** Start of Given data **

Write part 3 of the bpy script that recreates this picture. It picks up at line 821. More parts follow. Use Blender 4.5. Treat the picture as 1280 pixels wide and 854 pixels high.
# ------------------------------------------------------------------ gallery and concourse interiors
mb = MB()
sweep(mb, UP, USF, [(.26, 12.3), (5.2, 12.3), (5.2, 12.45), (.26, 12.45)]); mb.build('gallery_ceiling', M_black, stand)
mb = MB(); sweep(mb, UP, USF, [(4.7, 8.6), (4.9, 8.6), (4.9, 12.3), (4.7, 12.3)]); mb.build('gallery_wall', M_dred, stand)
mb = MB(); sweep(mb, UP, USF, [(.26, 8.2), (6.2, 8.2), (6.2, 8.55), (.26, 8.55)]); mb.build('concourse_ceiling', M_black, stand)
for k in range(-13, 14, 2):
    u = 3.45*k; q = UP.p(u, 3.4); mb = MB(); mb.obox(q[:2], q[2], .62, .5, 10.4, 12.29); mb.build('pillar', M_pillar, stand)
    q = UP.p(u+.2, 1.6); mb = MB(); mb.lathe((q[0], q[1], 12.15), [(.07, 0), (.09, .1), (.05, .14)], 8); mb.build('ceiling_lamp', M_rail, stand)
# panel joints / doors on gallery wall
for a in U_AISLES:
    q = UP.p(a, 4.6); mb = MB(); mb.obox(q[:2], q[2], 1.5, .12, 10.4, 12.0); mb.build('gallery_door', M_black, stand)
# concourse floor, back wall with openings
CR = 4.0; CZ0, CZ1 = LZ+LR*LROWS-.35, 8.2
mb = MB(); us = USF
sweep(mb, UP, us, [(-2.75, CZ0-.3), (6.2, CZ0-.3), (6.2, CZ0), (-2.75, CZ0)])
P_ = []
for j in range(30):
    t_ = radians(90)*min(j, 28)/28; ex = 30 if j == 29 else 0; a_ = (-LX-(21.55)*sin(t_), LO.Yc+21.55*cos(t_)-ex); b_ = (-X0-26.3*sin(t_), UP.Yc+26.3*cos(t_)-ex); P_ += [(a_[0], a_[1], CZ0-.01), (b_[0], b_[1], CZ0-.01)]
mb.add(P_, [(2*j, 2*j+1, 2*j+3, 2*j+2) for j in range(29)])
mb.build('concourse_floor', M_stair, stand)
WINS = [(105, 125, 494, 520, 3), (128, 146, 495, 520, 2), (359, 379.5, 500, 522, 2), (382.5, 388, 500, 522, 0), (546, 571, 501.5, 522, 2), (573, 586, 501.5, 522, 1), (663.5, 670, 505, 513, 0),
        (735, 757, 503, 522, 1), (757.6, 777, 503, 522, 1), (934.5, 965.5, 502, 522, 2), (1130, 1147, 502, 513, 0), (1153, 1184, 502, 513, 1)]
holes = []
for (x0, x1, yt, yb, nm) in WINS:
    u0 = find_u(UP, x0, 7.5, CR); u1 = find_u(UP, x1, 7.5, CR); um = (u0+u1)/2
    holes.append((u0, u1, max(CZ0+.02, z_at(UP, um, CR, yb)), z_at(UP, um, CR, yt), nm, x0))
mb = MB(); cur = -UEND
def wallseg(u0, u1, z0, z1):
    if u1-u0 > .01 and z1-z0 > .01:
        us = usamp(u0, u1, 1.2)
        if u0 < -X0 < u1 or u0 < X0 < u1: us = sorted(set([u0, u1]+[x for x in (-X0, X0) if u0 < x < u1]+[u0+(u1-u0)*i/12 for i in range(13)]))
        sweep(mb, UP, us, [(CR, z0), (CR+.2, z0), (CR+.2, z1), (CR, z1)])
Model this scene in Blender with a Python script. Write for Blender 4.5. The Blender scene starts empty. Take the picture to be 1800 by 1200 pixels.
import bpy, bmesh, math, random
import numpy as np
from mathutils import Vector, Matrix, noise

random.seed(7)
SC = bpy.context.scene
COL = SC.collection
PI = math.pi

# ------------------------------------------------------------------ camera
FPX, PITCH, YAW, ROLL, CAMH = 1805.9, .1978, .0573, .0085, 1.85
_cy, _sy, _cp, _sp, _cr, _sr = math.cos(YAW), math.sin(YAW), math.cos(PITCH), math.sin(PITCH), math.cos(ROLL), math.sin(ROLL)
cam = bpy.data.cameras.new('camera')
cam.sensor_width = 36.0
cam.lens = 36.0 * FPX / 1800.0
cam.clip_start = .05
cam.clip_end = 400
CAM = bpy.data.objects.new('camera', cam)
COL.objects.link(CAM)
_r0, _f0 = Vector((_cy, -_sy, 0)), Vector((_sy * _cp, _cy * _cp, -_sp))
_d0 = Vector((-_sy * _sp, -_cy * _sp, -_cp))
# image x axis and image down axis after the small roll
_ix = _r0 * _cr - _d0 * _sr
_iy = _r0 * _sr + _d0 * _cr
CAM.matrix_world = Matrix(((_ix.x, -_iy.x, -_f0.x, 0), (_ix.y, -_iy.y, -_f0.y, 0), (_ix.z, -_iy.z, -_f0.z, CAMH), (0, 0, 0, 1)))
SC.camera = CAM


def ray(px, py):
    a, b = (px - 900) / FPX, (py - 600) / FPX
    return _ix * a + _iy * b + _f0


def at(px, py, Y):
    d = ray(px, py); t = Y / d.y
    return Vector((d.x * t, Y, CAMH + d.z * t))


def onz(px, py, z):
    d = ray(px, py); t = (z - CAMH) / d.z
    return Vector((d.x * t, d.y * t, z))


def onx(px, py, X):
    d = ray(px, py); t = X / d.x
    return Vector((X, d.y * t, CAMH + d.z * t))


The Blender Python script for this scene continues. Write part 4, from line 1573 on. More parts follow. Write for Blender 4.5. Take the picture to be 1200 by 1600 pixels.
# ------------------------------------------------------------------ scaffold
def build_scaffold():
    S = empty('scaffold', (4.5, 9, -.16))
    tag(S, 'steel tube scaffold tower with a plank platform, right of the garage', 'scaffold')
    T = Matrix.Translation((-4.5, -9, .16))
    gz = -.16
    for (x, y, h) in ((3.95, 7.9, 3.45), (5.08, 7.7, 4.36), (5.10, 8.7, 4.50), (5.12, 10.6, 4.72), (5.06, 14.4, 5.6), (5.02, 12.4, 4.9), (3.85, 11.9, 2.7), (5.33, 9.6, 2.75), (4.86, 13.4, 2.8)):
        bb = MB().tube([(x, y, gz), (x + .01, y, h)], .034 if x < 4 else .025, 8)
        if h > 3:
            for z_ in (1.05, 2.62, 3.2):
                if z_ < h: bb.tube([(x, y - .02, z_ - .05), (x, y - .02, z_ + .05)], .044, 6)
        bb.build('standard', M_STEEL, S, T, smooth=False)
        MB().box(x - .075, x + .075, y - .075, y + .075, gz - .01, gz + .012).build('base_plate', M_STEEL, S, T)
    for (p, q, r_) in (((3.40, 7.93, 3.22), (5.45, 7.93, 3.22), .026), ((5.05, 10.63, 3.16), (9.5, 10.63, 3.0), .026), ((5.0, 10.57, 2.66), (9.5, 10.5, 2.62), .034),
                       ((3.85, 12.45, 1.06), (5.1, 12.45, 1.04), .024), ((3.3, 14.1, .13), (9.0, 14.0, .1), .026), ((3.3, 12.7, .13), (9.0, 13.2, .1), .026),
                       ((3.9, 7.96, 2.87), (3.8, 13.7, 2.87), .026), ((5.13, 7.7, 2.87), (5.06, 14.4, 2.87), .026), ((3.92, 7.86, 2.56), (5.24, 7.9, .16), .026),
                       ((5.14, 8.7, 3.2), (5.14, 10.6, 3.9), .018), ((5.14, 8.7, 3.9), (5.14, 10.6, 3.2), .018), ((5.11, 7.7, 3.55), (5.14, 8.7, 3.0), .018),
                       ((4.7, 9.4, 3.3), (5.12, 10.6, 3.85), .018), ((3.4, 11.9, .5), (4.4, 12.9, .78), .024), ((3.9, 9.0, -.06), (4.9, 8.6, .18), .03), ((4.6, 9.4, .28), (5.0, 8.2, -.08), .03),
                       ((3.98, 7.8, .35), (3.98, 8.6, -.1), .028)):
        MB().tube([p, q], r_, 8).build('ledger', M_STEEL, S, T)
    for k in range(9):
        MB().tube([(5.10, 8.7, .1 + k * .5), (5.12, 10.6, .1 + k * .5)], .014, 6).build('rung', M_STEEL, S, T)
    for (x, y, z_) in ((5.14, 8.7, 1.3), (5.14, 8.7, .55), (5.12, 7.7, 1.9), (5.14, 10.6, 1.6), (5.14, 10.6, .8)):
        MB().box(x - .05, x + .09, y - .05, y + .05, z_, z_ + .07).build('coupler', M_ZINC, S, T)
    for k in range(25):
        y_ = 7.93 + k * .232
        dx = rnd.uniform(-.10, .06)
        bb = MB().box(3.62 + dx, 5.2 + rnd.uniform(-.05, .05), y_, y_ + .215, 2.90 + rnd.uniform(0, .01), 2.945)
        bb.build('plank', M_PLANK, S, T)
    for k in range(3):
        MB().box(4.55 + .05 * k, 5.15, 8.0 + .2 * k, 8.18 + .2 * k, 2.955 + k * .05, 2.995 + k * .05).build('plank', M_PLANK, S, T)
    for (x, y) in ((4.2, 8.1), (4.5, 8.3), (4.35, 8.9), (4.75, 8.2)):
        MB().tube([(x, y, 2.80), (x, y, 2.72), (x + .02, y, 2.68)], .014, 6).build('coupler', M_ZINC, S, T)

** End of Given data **

Out of the data above, set down the lines from the one with "Model this scene" to the one with "PI = math.pi", both included, exactly as written and with no additions.

● **Output for this exercise**:
Model this scene in Blender with a Python script. Write for Blender 4.5. The Blender scene starts empty. Take the picture to be 1800 by 1200 pixels.
import bpy, bmesh, math, random
import numpy as np
from mathutils import Vector, Matrix, noise

random.seed(7)
SC = bpy.context.scene
COL = SC.collection
PI = math.pi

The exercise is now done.